* begin COLLECTED MATERIAL *

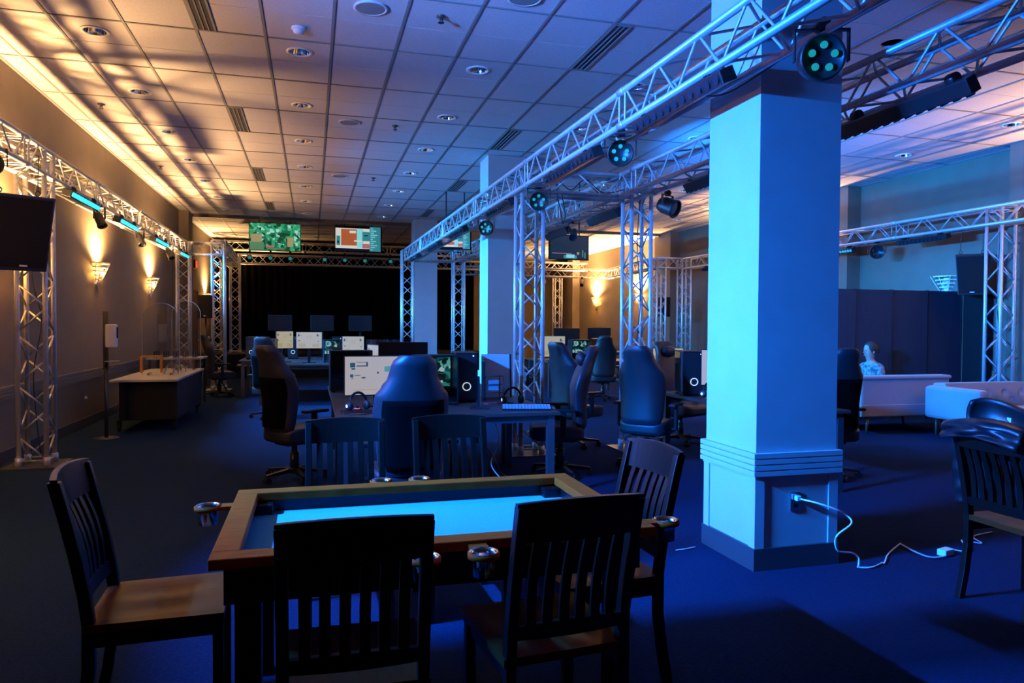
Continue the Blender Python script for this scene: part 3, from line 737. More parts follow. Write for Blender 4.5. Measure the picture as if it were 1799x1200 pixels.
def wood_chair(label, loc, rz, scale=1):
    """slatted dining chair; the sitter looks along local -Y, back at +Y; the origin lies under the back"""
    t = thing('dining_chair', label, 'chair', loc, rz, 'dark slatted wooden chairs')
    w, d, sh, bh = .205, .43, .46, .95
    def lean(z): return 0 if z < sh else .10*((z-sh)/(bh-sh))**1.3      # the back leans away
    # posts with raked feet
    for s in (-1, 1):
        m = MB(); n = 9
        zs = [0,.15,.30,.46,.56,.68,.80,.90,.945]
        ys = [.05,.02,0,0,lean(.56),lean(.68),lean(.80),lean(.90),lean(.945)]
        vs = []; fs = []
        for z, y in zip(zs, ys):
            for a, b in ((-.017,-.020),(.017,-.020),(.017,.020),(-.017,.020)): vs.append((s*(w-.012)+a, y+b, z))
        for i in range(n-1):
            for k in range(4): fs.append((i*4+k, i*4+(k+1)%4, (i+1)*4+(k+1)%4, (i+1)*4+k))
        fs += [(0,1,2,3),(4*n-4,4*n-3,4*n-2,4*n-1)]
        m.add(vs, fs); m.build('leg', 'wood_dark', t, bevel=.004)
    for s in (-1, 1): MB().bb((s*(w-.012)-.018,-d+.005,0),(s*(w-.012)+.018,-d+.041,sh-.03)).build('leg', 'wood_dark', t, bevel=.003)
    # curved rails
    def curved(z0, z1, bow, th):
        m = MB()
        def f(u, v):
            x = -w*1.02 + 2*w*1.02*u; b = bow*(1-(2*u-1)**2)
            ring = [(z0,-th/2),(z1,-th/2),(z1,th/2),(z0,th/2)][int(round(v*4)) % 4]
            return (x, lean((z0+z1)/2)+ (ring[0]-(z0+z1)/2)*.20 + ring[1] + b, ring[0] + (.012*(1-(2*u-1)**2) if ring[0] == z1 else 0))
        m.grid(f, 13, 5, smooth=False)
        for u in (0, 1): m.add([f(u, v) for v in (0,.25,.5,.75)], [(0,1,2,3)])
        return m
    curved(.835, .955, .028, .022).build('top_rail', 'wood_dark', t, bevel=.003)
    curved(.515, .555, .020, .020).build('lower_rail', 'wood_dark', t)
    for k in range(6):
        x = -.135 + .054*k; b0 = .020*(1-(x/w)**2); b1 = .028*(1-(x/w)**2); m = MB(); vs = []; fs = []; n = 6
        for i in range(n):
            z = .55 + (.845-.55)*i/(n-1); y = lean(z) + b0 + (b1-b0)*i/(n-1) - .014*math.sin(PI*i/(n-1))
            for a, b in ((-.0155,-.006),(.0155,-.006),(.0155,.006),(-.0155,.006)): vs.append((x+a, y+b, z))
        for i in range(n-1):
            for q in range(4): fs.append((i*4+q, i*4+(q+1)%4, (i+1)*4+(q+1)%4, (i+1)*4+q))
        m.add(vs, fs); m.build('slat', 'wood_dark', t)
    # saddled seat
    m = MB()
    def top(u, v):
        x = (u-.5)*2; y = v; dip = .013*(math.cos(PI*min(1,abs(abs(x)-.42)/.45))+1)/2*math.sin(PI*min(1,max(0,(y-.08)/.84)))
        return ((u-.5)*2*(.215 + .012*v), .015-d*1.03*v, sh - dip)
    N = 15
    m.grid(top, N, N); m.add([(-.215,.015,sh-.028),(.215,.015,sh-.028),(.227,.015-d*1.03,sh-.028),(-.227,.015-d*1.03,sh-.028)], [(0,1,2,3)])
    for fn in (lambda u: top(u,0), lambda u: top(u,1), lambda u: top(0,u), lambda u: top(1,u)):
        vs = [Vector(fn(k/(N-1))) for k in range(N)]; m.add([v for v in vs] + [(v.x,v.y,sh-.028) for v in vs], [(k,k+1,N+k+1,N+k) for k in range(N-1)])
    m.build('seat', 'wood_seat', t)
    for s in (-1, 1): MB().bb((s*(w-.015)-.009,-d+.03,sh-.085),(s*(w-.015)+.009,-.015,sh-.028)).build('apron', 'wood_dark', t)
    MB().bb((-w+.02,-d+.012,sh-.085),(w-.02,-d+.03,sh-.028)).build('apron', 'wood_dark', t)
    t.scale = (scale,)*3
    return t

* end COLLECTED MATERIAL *

WHAT YOU SHOULD DO: Restate the whole of the material word for word without the pictures.

RESULT:
Continue the Blender Python script for this scene: part 3, from line 737. More parts follow. Write for Blender 4.5. Measure the picture as if it were 1799x1200 pixels.
def wood_chair(label, loc, rz, scale=1):
    """slatted dining chair; the sitter looks along local -Y, back at +Y; the origin lies under the back"""
    t = thing('dining_chair', label, 'chair', loc, rz, 'dark slatted wooden chairs')
    w, d, sh, bh = .205, .43, .46, .95
    def lean(z): return 0 if z < sh else .10*((z-sh)/(bh-sh))**1.3      # the back leans away
    # posts with raked feet
    for s in (-1, 1):
        m = MB(); n = 9
        zs = [0,.15,.30,.46,.56,.68,.80,.90,.945]
        ys = [.05,.02,0,0,lean(.56),lean(.68),lean(.80),lean(.90),lean(.945)]
        vs = []; fs = []
        for z, y in zip(zs, ys):
            for a, b in ((-.017,-.020),(.017,-.020),(.017,.020),(-.017,.020)): vs.append((s*(w-.012)+a, y+b, z))
        for i in range(n-1):
            for k in range(4): fs.append((i*4+k, i*4+(k+1)%4, (i+1)*4+(k+1)%4, (i+1)*4+k))
        fs += [(0,1,2,3),(4*n-4,4*n-3,4*n-2,4*n-1)]
        m.add(vs, fs); m.build('leg', 'wood_dark', t, bevel=.004)
    for s in (-1, 1): MB().bb((s*(w-.012)-.018,-d+.005,0),(s*(w-.012)+.018,-d+.041,sh-.03)).build('leg', 'wood_dark', t, bevel=.003)
    # curved rails
    def curved(z0, z1, bow, th):
        m = MB()
        def f(u, v):
            x = -w*1.02 + 2*w*1.02*u; b = bow*(1-(2*u-1)**2)
            ring = [(z0,-th/2),(z1,-th/2),(z1,th/2),(z0,th/2)][int(round(v*4)) % 4]
            return (x, lean((z0+z1)/2)+ (ring[0]-(z0+z1)/2)*.20 + ring[1] + b, ring[0] + (.012*(1-(2*u-1)**2) if ring[0] == z1 else 0))
        m.grid(f, 13, 5, smooth=False)
        for u in (0, 1): m.add([f(u, v) for v in (0,.25,.5,.75)], [(0,1,2,3)])
        return m
    curved(.835, .955, .028, .022).build('top_rail', 'wood_dark', t, bevel=.003)
    curved(.515, .555, .020, .020).build('lower_rail', 'wood_dark', t)
    for k in range(6):
        x = -.135 + .054*k; b0 = .020*(1-(x/w)**2); b1 = .028*(1-(x/w)**2); m = MB(); vs = []; fs = []; n = 6
        for i in range(n):
            z = .55 + (.845-.55)*i/(n-1); y = lean(z) + b0 + (b1-b0)*i/(n-1) - .014*math.sin(PI*i/(n-1))
            for a, b in ((-.0155,-.006),(.0155,-.006),(.0155,.006),(-.0155,.006)): vs.append((x+a, y+b, z))
        for i in range(n-1):
            for q in range(4): fs.append((i*4+q, i*4+(q+1)%4, (i+1)*4+(q+1)%4, (i+1)*4+q))
        m.add(vs, fs); m.build('slat', 'wood_dark', t)
    # saddled seat
    m = MB()
    def top(u, v):
        x = (u-.5)*2; y = v; dip = .013*(math.cos(PI*min(1,abs(abs(x)-.42)/.45))+1)/2*math.sin(PI*min(1,max(0,(y-.08)/.84)))
        return ((u-.5)*2*(.215 + .012*v), .015-d*1.03*v, sh - dip)
    N = 15
    m.grid(top, N, N); m.add([(-.215,.015,sh-.028),(.215,.015,sh-.028),(.227,.015-d*1.03,sh-.028),(-.227,.015-d*1.03,sh-.028)], [(0,1,2,3)])
    for fn in (lambda u: top(u,0), lambda u: top(u,1), lambda u: top(0,u), lambda u: top(1,u)):
        vs = [Vector(fn(k/(N-1))) for k in range(N)]; m.add([v for v in vs] + [(v.x,v.y,sh-.028) for v in vs], [(k,k+1,N+k+1,N+k) for k in range(N-1)])
    m.build('seat', 'wood_seat', t)
    for s in (-1, 1): MB().bb((s*(w-.015)-.009,-d+.03,sh-.085),(s*(w-.015)+.009,-.015,sh-.028)).build('apron', 'wood_dark', t)
    MB().bb((-w+.02,-d+.012,sh-.085),(w-.02,-d+.03,sh-.028)).build('apron', 'wood_dark', t)
    t.scale = (scale,)*3
    return t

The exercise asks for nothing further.